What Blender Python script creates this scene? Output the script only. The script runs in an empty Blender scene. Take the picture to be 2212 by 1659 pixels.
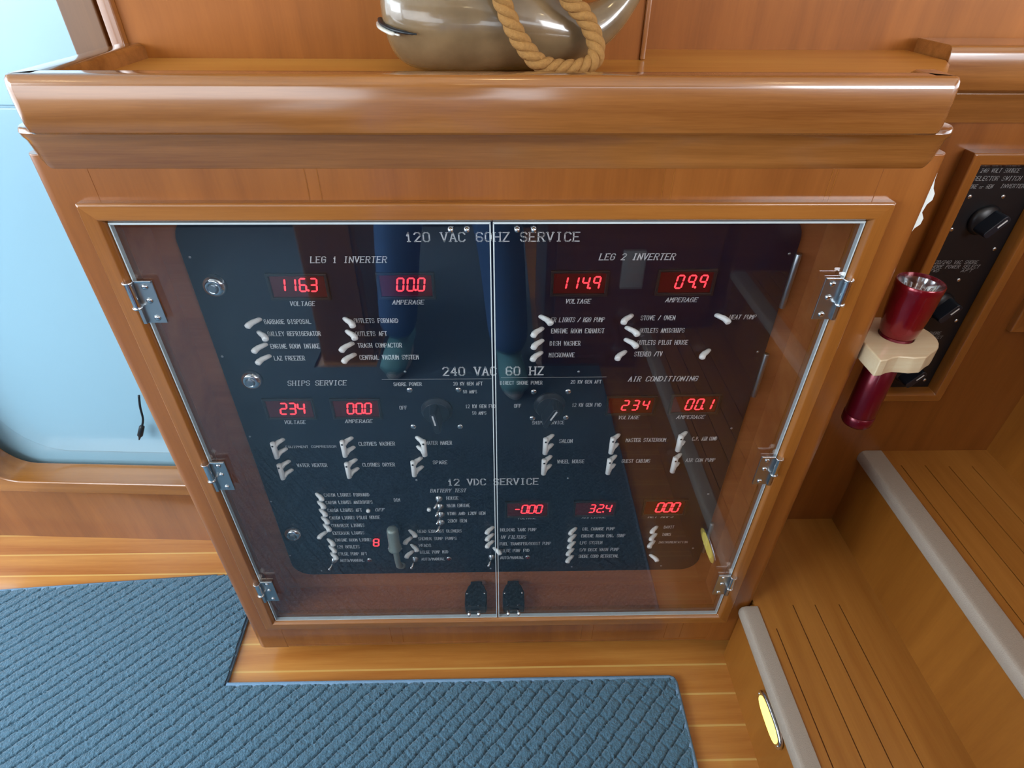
...
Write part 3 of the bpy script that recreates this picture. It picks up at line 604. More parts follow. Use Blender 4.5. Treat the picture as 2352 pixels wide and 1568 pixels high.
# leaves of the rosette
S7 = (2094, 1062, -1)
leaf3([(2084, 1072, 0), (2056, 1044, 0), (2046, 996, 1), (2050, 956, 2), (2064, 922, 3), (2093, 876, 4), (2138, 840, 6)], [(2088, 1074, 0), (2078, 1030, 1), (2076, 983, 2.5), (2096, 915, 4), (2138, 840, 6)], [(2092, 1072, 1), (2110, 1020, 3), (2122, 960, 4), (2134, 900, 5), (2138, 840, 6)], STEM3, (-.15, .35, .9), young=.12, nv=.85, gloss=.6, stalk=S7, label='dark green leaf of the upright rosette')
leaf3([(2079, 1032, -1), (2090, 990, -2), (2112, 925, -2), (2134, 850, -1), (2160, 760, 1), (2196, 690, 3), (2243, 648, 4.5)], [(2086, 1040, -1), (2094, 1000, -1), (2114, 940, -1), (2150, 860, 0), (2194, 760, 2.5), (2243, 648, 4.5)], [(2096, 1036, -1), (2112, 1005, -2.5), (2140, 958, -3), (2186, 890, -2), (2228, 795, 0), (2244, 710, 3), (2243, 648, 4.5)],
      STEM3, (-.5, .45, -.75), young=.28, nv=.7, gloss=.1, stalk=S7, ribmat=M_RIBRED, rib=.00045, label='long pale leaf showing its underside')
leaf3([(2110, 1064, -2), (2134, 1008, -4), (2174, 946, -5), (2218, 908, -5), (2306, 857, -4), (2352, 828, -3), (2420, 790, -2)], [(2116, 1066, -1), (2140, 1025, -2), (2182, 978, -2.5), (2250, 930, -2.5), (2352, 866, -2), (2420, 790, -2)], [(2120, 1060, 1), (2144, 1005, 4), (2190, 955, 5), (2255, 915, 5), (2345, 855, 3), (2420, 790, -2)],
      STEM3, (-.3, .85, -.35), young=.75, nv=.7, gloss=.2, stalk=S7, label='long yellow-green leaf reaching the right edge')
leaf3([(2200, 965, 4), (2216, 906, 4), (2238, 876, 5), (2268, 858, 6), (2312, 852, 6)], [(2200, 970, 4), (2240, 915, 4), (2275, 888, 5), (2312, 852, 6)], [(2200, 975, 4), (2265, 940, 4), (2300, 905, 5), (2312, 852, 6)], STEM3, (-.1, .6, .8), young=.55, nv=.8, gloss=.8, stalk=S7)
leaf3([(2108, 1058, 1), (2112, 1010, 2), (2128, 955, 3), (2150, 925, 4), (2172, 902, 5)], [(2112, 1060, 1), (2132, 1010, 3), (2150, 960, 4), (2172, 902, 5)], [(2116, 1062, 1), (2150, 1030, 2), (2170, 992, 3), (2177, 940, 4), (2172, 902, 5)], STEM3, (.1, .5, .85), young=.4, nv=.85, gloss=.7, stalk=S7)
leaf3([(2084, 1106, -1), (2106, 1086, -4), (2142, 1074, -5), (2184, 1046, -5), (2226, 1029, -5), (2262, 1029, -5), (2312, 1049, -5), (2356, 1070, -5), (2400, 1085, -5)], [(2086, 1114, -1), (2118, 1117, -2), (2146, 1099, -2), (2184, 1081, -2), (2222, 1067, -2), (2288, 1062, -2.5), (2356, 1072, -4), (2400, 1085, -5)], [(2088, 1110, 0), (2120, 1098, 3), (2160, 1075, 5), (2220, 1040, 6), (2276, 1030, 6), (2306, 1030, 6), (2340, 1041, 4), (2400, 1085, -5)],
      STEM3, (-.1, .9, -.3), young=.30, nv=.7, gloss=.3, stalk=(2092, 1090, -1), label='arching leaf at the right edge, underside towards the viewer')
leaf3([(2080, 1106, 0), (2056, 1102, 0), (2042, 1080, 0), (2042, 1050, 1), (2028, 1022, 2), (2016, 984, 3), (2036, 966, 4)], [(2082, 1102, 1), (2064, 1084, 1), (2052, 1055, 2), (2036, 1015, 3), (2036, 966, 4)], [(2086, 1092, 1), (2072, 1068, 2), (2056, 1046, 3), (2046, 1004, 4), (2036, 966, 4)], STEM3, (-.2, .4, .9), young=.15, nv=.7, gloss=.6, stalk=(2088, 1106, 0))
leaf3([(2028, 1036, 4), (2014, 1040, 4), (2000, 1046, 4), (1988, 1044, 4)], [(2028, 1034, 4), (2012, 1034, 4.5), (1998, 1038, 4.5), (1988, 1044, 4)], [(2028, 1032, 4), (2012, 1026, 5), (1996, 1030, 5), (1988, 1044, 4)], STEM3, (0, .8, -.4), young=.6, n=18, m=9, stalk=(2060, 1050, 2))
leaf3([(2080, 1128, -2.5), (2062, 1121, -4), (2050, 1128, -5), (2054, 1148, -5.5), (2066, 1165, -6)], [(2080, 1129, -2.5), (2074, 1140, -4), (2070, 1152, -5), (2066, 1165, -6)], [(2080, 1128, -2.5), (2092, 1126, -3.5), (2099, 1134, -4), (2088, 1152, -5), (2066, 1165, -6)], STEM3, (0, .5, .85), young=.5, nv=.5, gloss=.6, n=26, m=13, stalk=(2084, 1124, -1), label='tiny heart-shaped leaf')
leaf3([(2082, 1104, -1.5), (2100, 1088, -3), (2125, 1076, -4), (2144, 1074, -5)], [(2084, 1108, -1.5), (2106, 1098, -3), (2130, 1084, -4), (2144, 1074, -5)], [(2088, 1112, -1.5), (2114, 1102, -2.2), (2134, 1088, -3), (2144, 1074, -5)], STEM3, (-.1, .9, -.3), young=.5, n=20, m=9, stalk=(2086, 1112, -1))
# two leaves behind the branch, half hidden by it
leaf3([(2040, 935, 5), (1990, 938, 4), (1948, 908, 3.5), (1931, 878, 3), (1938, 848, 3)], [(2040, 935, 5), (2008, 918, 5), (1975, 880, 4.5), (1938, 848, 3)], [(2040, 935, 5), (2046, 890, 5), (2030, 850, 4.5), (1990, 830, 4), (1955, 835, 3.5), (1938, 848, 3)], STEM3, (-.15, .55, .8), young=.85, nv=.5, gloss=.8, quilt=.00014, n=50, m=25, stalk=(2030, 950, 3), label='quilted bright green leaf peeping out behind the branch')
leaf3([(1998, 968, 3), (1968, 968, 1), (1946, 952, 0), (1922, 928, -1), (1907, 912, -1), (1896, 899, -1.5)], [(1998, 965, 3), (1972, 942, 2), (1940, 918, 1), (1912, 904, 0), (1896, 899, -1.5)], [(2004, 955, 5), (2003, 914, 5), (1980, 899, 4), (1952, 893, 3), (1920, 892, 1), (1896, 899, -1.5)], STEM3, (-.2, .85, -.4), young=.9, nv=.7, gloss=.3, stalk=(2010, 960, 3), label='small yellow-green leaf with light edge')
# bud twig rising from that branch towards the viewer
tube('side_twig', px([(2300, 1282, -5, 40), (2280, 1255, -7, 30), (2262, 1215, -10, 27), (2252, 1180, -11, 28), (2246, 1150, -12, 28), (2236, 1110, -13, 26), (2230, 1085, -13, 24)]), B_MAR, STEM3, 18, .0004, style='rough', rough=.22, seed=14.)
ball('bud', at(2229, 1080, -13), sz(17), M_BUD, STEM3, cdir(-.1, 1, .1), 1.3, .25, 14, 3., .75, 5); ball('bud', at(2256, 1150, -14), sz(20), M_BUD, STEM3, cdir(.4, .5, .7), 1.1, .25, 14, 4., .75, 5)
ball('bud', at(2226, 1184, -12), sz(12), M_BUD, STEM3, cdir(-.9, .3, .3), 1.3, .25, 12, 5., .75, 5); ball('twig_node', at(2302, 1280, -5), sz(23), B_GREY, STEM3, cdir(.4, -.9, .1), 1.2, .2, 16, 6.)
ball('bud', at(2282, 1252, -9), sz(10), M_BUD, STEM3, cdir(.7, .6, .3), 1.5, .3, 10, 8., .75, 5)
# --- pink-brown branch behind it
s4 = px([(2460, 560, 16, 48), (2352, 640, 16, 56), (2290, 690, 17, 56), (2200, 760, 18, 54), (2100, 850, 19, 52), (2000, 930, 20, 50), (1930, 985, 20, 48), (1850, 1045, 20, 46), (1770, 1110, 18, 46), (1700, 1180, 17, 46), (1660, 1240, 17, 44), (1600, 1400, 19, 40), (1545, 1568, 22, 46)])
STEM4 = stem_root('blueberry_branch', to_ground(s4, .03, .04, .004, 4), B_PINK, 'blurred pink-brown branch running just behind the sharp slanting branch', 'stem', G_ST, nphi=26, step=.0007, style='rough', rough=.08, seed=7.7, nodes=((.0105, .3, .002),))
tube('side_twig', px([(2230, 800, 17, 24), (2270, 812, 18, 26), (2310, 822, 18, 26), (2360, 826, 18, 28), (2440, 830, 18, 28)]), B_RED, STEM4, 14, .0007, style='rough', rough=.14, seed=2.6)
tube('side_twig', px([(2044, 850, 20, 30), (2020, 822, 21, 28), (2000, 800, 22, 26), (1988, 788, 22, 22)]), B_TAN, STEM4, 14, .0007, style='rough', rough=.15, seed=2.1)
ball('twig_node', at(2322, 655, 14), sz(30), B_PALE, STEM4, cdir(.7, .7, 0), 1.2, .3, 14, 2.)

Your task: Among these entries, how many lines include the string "script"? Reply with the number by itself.

Reply: 2